Only on the boneyard is it a foregone conclusion that the P5 will branch off and kill march madness as we know it, yet football itself is in no real danger because people from the south like it. I'm not even dismissing the possibility, I'm more baffled by how definitive people are when they talk about it. This is the only place where I have even heard this stuff and it has been going on for five years at least with not much evidence that things are moving too quickly towards a resolution. It's one of those things that gets repeated so often that it just gets accepted as fact, and it's a convenient excuse for UConn fans to break out when it comes to assessing the status of our athletic program.

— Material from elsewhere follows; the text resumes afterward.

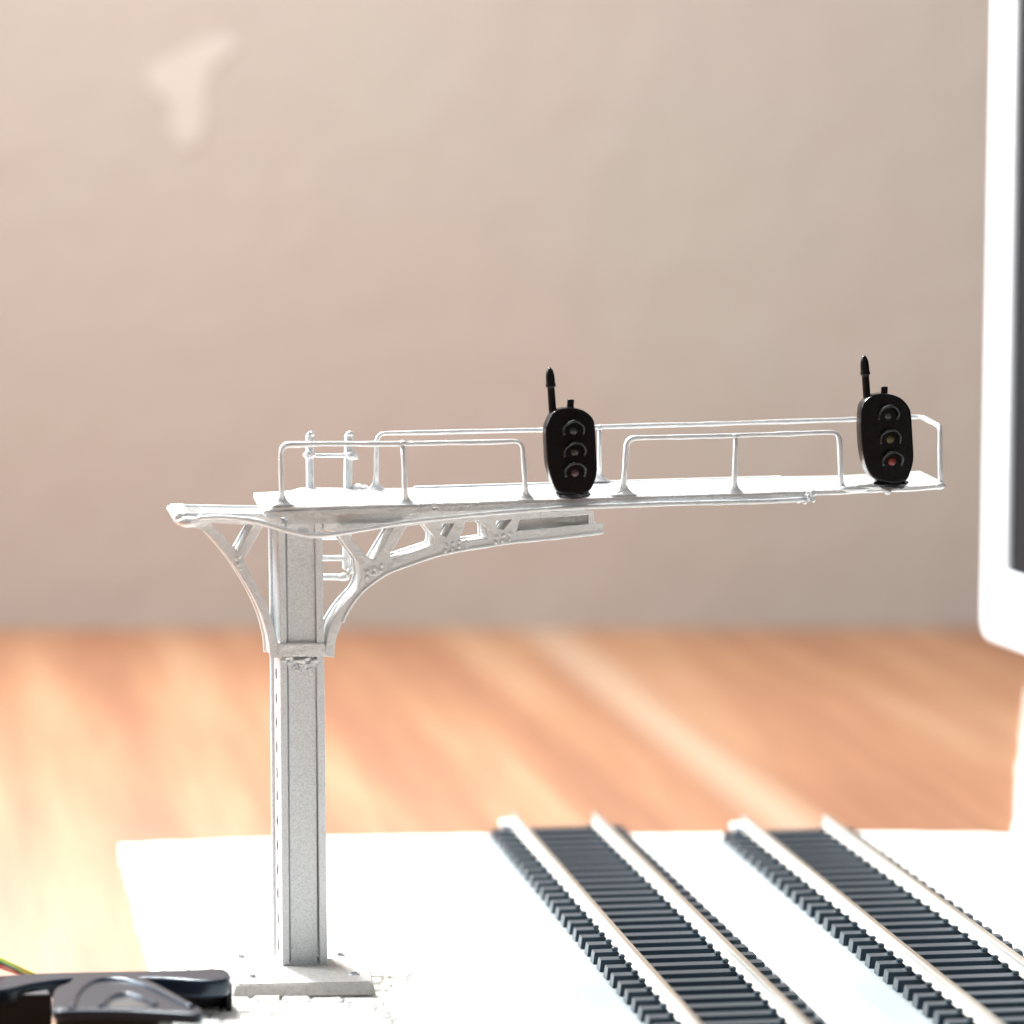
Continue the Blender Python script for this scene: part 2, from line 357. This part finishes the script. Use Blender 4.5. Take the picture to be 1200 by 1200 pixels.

I'm fine with staying in on football. We're seeing some signs of life now from the program and we're actually in a really good league overall for both football and basketball. People are uncomfortable acknowledging that what's best for the football program might not be what's best for the basketball program so they conceive these extreme end games where one can't exist without the other. But it's a small sacrifice for the basketball program to play in the AAC as opposed to the Big East, at least for now. I don't have a problem acknowledging that even as somebody who doesn't really care a ton about UConn football in the grand scheme.
 
What will be interesting is if the SEC and Pac-12 go to 20. Then there will be more momentum for the Big 12 to expand. Time for us to get really good at football.